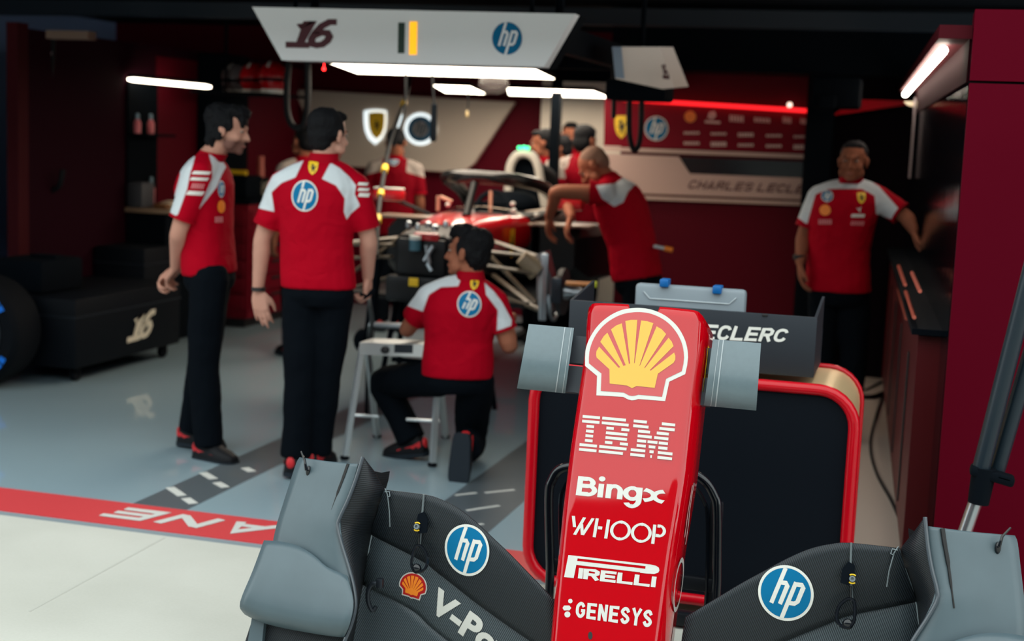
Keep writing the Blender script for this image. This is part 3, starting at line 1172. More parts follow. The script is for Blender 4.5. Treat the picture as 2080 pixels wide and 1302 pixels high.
# badges on the flaps: follow the flap surface through a ray cast along the wing's own normal
def flap_fn(obj, lift=.003):
    dg = bpy.context.evaluated_depsgraph_get()
    ev = obj.evaluated_get(dg)
    tree = BVHTree.FromObject(obj, dg)
    off = ORG[obj.name]
    def fn(p, z=0.0):
        h = tree.ray_cast(p+NN*.3-off, -NN, 1.0)
        if h[0] is None:
            return None
        return h[0]+off+NN*(lift+z*6)
    return fn


bpy.context.view_layer.update()
for k in (0, 1):
    ff = flap_fn(flaps[k])
    cpx = ((951, 1118), (1597, 1205))[k]
    c = np3(*cpx, -.115)
    R_ = .0765 if k == 0 else .0775
    decal('round_badge', hp_shapes(), lambda x, y, z, c=c, R_=R_, ff=ff: ff(c+Vector((1, 0, 0))*(x*R_)-NT*(y*R_), z), [BADGEWHITE, HPBLUE, BADGEWHITE], flaps[k], 10, label='round blue badge with white letters on the %s flap' % ('left', 'right')[k])
ff = flap_fn(elems[0], .003)
q = quad([(863, 1234, 0), (1091, 1418, 0), (1125, 1366, 0), (893, 1192, 0)])
decal('flap_lettering', text2d('V-Power', .04), lambda x, y, z: ff(np3(*q(x, y)[:2], -.2), z), [WHITEVINYL], elems[0], 8)
qr = quad([(1500, 1400, 0), (1690, 1335, 0), (1710, 1290, 0), (1515, 1350, 0)])
ffr = flap_fn(elems[1], .003)
decal('flap_lettering', text2d('V-Power', .04), lambda x, y, z: ffr(np3(*qr(x, y)[:2], -.2), z), [WHITEVINYL], elems[1], 8)
ca, sa = math.cos(math.radians(-8)), math.sin(math.radians(-8))


def small_shell(x, y):
    u, v = (x-1045)/400, (y-560)/400
    a = math.radians(12)
    u, v = u*math.cos(a)-v*math.sin(a), u*math.sin(a)+v*math.cos(a)
    return 838+30*u, 1191+30*v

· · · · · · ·

● **Direction**
Copy out each line exactly, without the pictures.

● **Expected answer**
Keep writing the Blender script for this image. This is part 3, starting at line 1172. More parts follow. The script is for Blender 4.5. Treat the picture as 2080 pixels wide and 1302 pixels high.
# badges on the flaps: follow the flap surface through a ray cast along the wing's own normal
def flap_fn(obj, lift=.003):
    dg = bpy.context.evaluated_depsgraph_get()
    ev = obj.evaluated_get(dg)
    tree = BVHTree.FromObject(obj, dg)
    off = ORG[obj.name]
    def fn(p, z=0.0):
        h = tree.ray_cast(p+NN*.3-off, -NN, 1.0)
        if h[0] is None:
            return None
        return h[0]+off+NN*(lift+z*6)
    return fn


bpy.context.view_layer.update()
for k in (0, 1):
    ff = flap_fn(flaps[k])
    cpx = ((951, 1118), (1597, 1205))[k]
    c = np3(*cpx, -.115)
    R_ = .0765 if k == 0 else .0775
    decal('round_badge', hp_shapes(), lambda x, y, z, c=c, R_=R_, ff=ff: ff(c+Vector((1, 0, 0))*(x*R_)-NT*(y*R_), z), [BADGEWHITE, HPBLUE, BADGEWHITE], flaps[k], 10, label='round blue badge with white letters on the %s flap' % ('left', 'right')[k])
ff = flap_fn(elems[0], .003)
q = quad([(863, 1234, 0), (1091, 1418, 0), (1125, 1366, 0), (893, 1192, 0)])
decal('flap_lettering', text2d('V-Power', .04), lambda x, y, z: ff(np3(*q(x, y)[:2], -.2), z), [WHITEVINYL], elems[0], 8)
qr = quad([(1500, 1400, 0), (1690, 1335, 0), (1710, 1290, 0), (1515, 1350, 0)])
ffr = flap_fn(elems[1], .003)
decal('flap_lettering', text2d('V-Power', .04), lambda x, y, z: ffr(np3(*qr(x, y)[:2], -.2), z), [WHITEVINYL], elems[1], 8)
ca, sa = math.cos(math.radians(-8)), math.sin(math.radians(-8))


def small_shell(x, y):
    u, v = (x-1045)/400, (y-560)/400
    a = math.radians(12)
    u, v = u*math.cos(a)-v*math.sin(a), u*math.sin(a)+v*math.cos(a)
    return 838+30*u, 1191+30*v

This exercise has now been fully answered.